THE PROBLEM: Omit every picture and output the rest of the records exactly as they are.
****
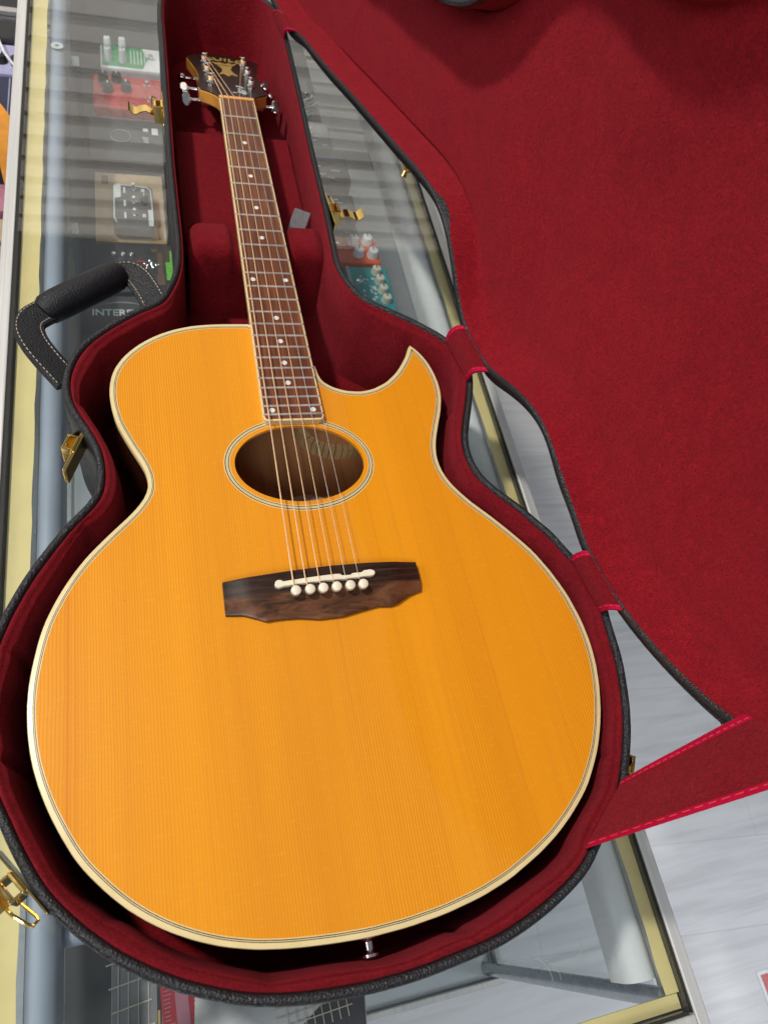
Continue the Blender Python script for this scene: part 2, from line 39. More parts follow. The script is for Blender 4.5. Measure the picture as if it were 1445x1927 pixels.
scene.cycles.max_bounces = 8; scene.cycles.transparent_max_bounces = 16

# ------------------------------------------------------------------ materials
class NT:
    def __init__(s, name):
        s.m = bpy.data.materials.new(name); s.m.use_nodes = True; s.t = s.m.node_tree; s.N = s.t.nodes; s.L = s.t.links
        s.b = s.N['Principled BSDF']; s.out = s.N['Material Output']; s.tc = s.N.new('ShaderNodeTexCoord')
    def lk(s, a, b): s.L.new(a, b)
    def mp(s, scale, rot=(0, 0, 0), src=None):
        n = s.N.new('ShaderNodeMapping'); n.inputs['Scale'].default_value = scale; n.inputs['Rotation'].default_value = rot
        s.lk(src or s.tc.outputs['Object'], n.inputs['Vector']); return n.outputs[0]
    def noise(s, vec, scale, detail=3, rough=.5, dist=0):
        n = s.N.new('ShaderNodeTexNoise'); n.inputs['Scale'].default_value = scale; n.inputs['Detail'].default_value = detail
        n.inputs['Roughness'].default_value = rough; n.inputs['Distortion'].default_value = dist; s.lk(vec, n.inputs['Vector']); return n.outputs[0]
    def vor(s, vec, scale, feature='F1'):
        n = s.N.new('ShaderNodeTexVoronoi'); n.feature = feature; n.inputs['Scale'].default_value = scale; s.lk(vec, n.inputs['Vector']); return n.outputs[0]
    def ramp(s, fac, stops):
        n = s.N.new('ShaderNodeValToRGB'); e = n.color_ramp.elements
        while len(e) < len(stops): e.new(0.5)
        for k, (p, c) in enumerate(stops):
            e[k].position = p; e[k].color = (*c, 1) if hasattr(c, '__len__') else (c, c, c, 1)
        s.lk(fac, n.inputs[0]); return n.outputs[0]
    def mix(s, a, b, fac, mode='MIX'):
        n = s.N.new('ShaderNodeMix'); n.data_type = 'RGBA'; n.blend_type = mode
        for sock, v in ((n.inputs['Factor'], fac), (n.inputs['A'], a), (n.inputs['B'], b)):
            if hasattr(v, 'is_output'): s.lk(v, sock)
            elif sock.type == 'VALUE': sock.default_value = v
            else: sock.default_value = (*v, 1)
        return n.outputs['Result']
    def math(s, op, a, b=0.0, c=None):
        n = s.N.new('ShaderNodeMath'); n.operation = op
        for k, v in enumerate((a, b) if c is None else (a, b, c)):
            if hasattr(v, 'is_output'): s.lk(v, n.inputs[k])
            else: n.inputs[k].default_value = v
        return n.outputs[0]
    def bump(s, h, strength, dist=.001, prev=None):
        n = s.N.new('ShaderNodeBump'); n.inputs['Strength'].default_value = strength; n.inputs['Distance'].default_value = dist
        s.lk(h, n.inputs['Height'])
        if prev: s.lk(prev, n.inputs['Normal'])
        s.lk(n.outputs[0], s.b.inputs['Normal']); return n.outputs[0]
    def set(s, **k):
        for a, v in k.items():
            sock = s.b.inputs[{'base': 'Base Color', 'rough': 'Roughness', 'metal': 'Metallic', 'spec': 'Specular IOR Level', 'coat': 'Coat Weight',
                               'coatr': 'Coat Roughness', 'sheen': 'Sheen Weight', 'sheenr': 'Sheen Roughness', 'sheent': 'Sheen Tint', 'trans': 'Transmission Weight'}[a]]
            if hasattr(v, 'is_output'): s.lk(v, sock)
            elif hasattr(v, '__len__'): sock.default_value = (*v, 1)
            else: sock.default_value = v
        return s
def plain(name, c, rough=.5, metal=0., var=.12, scale=60, bump=0., **k):
    t = NT(name); n = t.noise(t.mp((1, 1, 1)), scale, 4)
    t.set(base=t.ramp(n, [(.3, tuple(x * (1 - var) for x in c)), (.7, tuple(min(1, x * (1 + var)) for x in c))]), metal=metal, **k)
    t.set(rough=t.ramp(n, [(.3, max(0, rough - .06)), (.7, min(1, rough + .06))]))
    if bump: t.bump(n, bump)
    return t.m

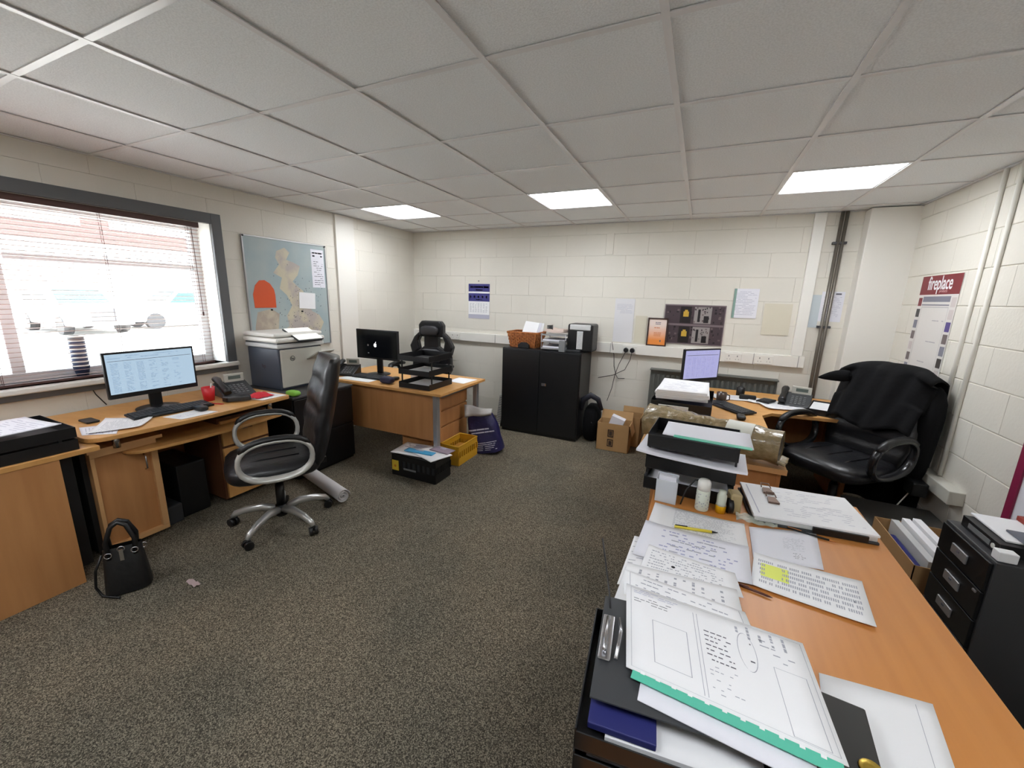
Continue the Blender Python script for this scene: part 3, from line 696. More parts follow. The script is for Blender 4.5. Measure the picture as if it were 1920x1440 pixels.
****
CORRECT RESULT:
Continue the Blender Python script for this scene: part 2, from line 39. More parts follow. The script is for Blender 4.5. Measure the picture as if it were 1445x1927 pixels.
scene.cycles.max_bounces = 8; scene.cycles.transparent_max_bounces = 16

# ------------------------------------------------------------------ materials
class NT:
    def __init__(s, name):
        s.m = bpy.data.materials.new(name); s.m.use_nodes = True; s.t = s.m.node_tree; s.N = s.t.nodes; s.L = s.t.links
        s.b = s.N['Principled BSDF']; s.out = s.N['Material Output']; s.tc = s.N.new('ShaderNodeTexCoord')
    def lk(s, a, b): s.L.new(a, b)
    def mp(s, scale, rot=(0, 0, 0), src=None):
        n = s.N.new('ShaderNodeMapping'); n.inputs['Scale'].default_value = scale; n.inputs['Rotation'].default_value = rot
        s.lk(src or s.tc.outputs['Object'], n.inputs['Vector']); return n.outputs[0]
    def noise(s, vec, scale, detail=3, rough=.5, dist=0):
        n = s.N.new('ShaderNodeTexNoise'); n.inputs['Scale'].default_value = scale; n.inputs['Detail'].default_value = detail
        n.inputs['Roughness'].default_value = rough; n.inputs['Distortion'].default_value = dist; s.lk(vec, n.inputs['Vector']); return n.outputs[0]
    def vor(s, vec, scale, feature='F1'):
        n = s.N.new('ShaderNodeTexVoronoi'); n.feature = feature; n.inputs['Scale'].default_value = scale; s.lk(vec, n.inputs['Vector']); return n.outputs[0]
    def ramp(s, fac, stops):
        n = s.N.new('ShaderNodeValToRGB'); e = n.color_ramp.elements
        while len(e) < len(stops): e.new(0.5)
        for k, (p, c) in enumerate(stops):
            e[k].position = p; e[k].color = (*c, 1) if hasattr(c, '__len__') else (c, c, c, 1)
        s.lk(fac, n.inputs[0]); return n.outputs[0]
    def mix(s, a, b, fac, mode='MIX'):
        n = s.N.new('ShaderNodeMix'); n.data_type = 'RGBA'; n.blend_type = mode
        for sock, v in ((n.inputs['Factor'], fac), (n.inputs['A'], a), (n.inputs['B'], b)):
            if hasattr(v, 'is_output'): s.lk(v, sock)
            elif sock.type == 'VALUE': sock.default_value = v
            else: sock.default_value = (*v, 1)
        return n.outputs['Result']
    def math(s, op, a, b=0.0, c=None):
        n = s.N.new('ShaderNodeMath'); n.operation = op
        for k, v in enumerate((a, b) if c is None else (a, b, c)):
            if hasattr(v, 'is_output'): s.lk(v, n.inputs[k])
            else: n.inputs[k].default_value = v
        return n.outputs[0]
    def bump(s, h, strength, dist=.001, prev=None):
        n = s.N.new('ShaderNodeBump'); n.inputs['Strength'].default_value = strength; n.inputs['Distance'].default_value = dist
        s.lk(h, n.inputs['Height'])
        if prev: s.lk(prev, n.inputs['Normal'])
        s.lk(n.outputs[0], s.b.inputs['Normal']); return n.outputs[0]
    def set(s, **k):
        for a, v in k.items():
            sock = s.b.inputs[{'base': 'Base Color', 'rough': 'Roughness', 'metal': 'Metallic', 'spec': 'Specular IOR Level', 'coat': 'Coat Weight',
                               'coatr': 'Coat Roughness', 'sheen': 'Sheen Weight', 'sheenr': 'Sheen Roughness', 'sheent': 'Sheen Tint', 'trans': 'Transmission Weight'}[a]]
            if hasattr(v, 'is_output'): s.lk(v, sock)
            elif hasattr(v, '__len__'): sock.default_value = (*v, 1)
            else: sock.default_value = v
        return s
def plain(name, c, rough=.5, metal=0., var=.12, scale=60, bump=0., **k):
    t = NT(name); n = t.noise(t.mp((1, 1, 1)), scale, 4)
    t.set(base=t.ramp(n, [(.3, tuple(x * (1 - var) for x in c)), (.7, tuple(min(1, x * (1 + var)) for x in c))]), metal=metal, **k)
    t.set(rough=t.ramp(n, [(.3, max(0, rough - .06)), (.7, min(1, rough + .06))]))
    if bump: t.bump(n, bump)
    return t.m

Continue the Blender Python script for this scene: part 3, from line 696. More parts follow. The script is for Blender 4.5. Measure the picture as if it were 1920x1440 pixels.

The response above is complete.